Direction => Beginning with the first line below, please repeat the material exactly, ending with the line that includes "SC.cycles.caustics_refractive = False".
--- Raw data ---
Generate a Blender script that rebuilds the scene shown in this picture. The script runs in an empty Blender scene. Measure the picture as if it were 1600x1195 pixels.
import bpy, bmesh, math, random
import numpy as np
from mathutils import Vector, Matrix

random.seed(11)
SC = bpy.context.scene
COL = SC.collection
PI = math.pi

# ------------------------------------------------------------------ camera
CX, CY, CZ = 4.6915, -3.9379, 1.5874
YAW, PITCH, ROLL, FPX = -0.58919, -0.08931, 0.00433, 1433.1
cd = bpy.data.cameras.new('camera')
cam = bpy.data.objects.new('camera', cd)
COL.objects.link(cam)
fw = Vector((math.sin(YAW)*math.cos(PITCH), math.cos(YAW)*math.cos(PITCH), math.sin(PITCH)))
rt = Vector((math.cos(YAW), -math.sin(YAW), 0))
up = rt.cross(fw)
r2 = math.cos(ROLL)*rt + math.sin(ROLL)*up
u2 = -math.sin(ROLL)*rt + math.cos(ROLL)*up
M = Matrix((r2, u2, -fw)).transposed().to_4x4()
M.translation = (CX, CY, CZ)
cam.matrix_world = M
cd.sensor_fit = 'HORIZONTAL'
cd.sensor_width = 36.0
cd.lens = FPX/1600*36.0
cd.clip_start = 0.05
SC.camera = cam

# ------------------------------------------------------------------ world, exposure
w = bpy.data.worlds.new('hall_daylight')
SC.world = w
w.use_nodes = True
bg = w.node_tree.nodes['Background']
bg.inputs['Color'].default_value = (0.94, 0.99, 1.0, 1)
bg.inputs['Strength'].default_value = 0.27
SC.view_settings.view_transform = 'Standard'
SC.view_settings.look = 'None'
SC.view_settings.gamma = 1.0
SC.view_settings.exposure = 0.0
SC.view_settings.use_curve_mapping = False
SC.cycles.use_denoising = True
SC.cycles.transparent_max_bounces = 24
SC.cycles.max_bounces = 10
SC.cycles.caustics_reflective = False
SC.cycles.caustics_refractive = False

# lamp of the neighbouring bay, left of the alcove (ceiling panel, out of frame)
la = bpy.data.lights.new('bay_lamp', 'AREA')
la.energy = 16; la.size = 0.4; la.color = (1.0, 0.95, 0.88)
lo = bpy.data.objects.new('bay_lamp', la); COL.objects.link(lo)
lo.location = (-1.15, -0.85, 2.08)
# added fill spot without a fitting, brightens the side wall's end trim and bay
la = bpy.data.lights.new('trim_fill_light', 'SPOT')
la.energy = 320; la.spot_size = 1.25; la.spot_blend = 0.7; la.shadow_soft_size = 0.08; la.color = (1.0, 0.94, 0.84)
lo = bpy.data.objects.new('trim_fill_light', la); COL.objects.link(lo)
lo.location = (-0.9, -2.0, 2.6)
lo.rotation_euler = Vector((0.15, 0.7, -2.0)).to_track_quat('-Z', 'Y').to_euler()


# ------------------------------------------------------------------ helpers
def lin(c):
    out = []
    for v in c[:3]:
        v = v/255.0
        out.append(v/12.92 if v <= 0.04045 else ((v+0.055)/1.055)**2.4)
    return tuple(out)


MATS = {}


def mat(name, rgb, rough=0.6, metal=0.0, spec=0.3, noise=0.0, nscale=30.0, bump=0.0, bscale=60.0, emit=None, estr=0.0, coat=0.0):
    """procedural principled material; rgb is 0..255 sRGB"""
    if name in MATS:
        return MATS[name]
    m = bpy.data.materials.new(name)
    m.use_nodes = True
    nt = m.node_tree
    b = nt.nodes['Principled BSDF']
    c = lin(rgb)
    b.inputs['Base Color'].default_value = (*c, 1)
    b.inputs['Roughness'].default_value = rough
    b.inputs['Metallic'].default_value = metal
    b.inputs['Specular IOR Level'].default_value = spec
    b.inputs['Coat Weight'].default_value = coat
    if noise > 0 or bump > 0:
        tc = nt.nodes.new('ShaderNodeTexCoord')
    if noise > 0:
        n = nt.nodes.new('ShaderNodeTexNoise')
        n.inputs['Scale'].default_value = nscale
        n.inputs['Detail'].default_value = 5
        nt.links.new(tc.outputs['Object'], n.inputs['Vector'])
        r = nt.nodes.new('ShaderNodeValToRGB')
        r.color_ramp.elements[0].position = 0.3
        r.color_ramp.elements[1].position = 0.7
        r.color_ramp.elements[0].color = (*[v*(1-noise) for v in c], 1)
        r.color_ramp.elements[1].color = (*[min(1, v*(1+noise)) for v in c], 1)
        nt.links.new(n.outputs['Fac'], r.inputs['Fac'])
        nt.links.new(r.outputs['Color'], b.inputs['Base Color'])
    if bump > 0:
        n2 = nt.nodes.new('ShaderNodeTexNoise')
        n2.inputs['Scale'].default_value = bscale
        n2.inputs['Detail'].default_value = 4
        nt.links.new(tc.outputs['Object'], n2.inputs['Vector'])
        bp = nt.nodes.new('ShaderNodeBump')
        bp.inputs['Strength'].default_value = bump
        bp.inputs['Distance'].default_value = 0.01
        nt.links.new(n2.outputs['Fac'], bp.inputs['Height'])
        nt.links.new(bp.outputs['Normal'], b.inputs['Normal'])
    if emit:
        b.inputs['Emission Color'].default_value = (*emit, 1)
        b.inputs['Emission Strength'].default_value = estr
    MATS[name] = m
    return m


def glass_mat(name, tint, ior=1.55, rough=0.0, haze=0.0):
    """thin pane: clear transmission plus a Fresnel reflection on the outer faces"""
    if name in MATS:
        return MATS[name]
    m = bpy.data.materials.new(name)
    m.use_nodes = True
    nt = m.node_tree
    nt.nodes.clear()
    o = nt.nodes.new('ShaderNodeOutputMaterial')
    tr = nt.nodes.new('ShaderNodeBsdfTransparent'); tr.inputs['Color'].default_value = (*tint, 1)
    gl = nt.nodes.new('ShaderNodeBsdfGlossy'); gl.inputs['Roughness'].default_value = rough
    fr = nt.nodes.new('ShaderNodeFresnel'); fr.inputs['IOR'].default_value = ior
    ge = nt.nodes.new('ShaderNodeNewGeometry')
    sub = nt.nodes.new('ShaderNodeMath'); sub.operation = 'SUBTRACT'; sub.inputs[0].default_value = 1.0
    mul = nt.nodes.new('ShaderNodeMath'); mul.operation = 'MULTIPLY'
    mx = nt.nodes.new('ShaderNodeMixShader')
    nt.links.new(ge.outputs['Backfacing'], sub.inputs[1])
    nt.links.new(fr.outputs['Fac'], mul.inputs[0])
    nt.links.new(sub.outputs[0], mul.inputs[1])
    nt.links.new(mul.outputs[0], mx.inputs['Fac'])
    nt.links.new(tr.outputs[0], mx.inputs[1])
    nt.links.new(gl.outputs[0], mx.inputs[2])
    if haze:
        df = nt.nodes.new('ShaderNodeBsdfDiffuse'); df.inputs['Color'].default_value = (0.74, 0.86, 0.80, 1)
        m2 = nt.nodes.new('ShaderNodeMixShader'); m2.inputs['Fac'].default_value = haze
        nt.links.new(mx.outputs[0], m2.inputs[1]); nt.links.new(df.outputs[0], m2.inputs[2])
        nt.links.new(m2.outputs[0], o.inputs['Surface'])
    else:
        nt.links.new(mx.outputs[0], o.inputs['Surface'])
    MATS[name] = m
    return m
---
Finished answer =>
Generate a Blender script that rebuilds the scene shown in this picture. The script runs in an empty Blender scene. Measure the picture as if it were 1600x1195 pixels.
import bpy, bmesh, math, random
import numpy as np
from mathutils import Vector, Matrix

random.seed(11)
SC = bpy.context.scene
COL = SC.collection
PI = math.pi

# ------------------------------------------------------------------ camera
CX, CY, CZ = 4.6915, -3.9379, 1.5874
YAW, PITCH, ROLL, FPX = -0.58919, -0.08931, 0.00433, 1433.1
cd = bpy.data.cameras.new('camera')
cam = bpy.data.objects.new('camera', cd)
COL.objects.link(cam)
fw = Vector((math.sin(YAW)*math.cos(PITCH), math.cos(YAW)*math.cos(PITCH), math.sin(PITCH)))
rt = Vector((math.cos(YAW), -math.sin(YAW), 0))
up = rt.cross(fw)
r2 = math.cos(ROLL)*rt + math.sin(ROLL)*up
u2 = -math.sin(ROLL)*rt + math.cos(ROLL)*up
M = Matrix((r2, u2, -fw)).transposed().to_4x4()
M.translation = (CX, CY, CZ)
cam.matrix_world = M
cd.sensor_fit = 'HORIZONTAL'
cd.sensor_width = 36.0
cd.lens = FPX/1600*36.0
cd.clip_start = 0.05
SC.camera = cam

# ------------------------------------------------------------------ world, exposure
w = bpy.data.worlds.new('hall_daylight')
SC.world = w
w.use_nodes = True
bg = w.node_tree.nodes['Background']
bg.inputs['Color'].default_value = (0.94, 0.99, 1.0, 1)
bg.inputs['Strength'].default_value = 0.27
SC.view_settings.view_transform = 'Standard'
SC.view_settings.look = 'None'
SC.view_settings.gamma = 1.0
SC.view_settings.exposure = 0.0
SC.view_settings.use_curve_mapping = False
SC.cycles.use_denoising = True
SC.cycles.transparent_max_bounces = 24
SC.cycles.max_bounces = 10
SC.cycles.caustics_reflective = False
SC.cycles.caustics_refractive = False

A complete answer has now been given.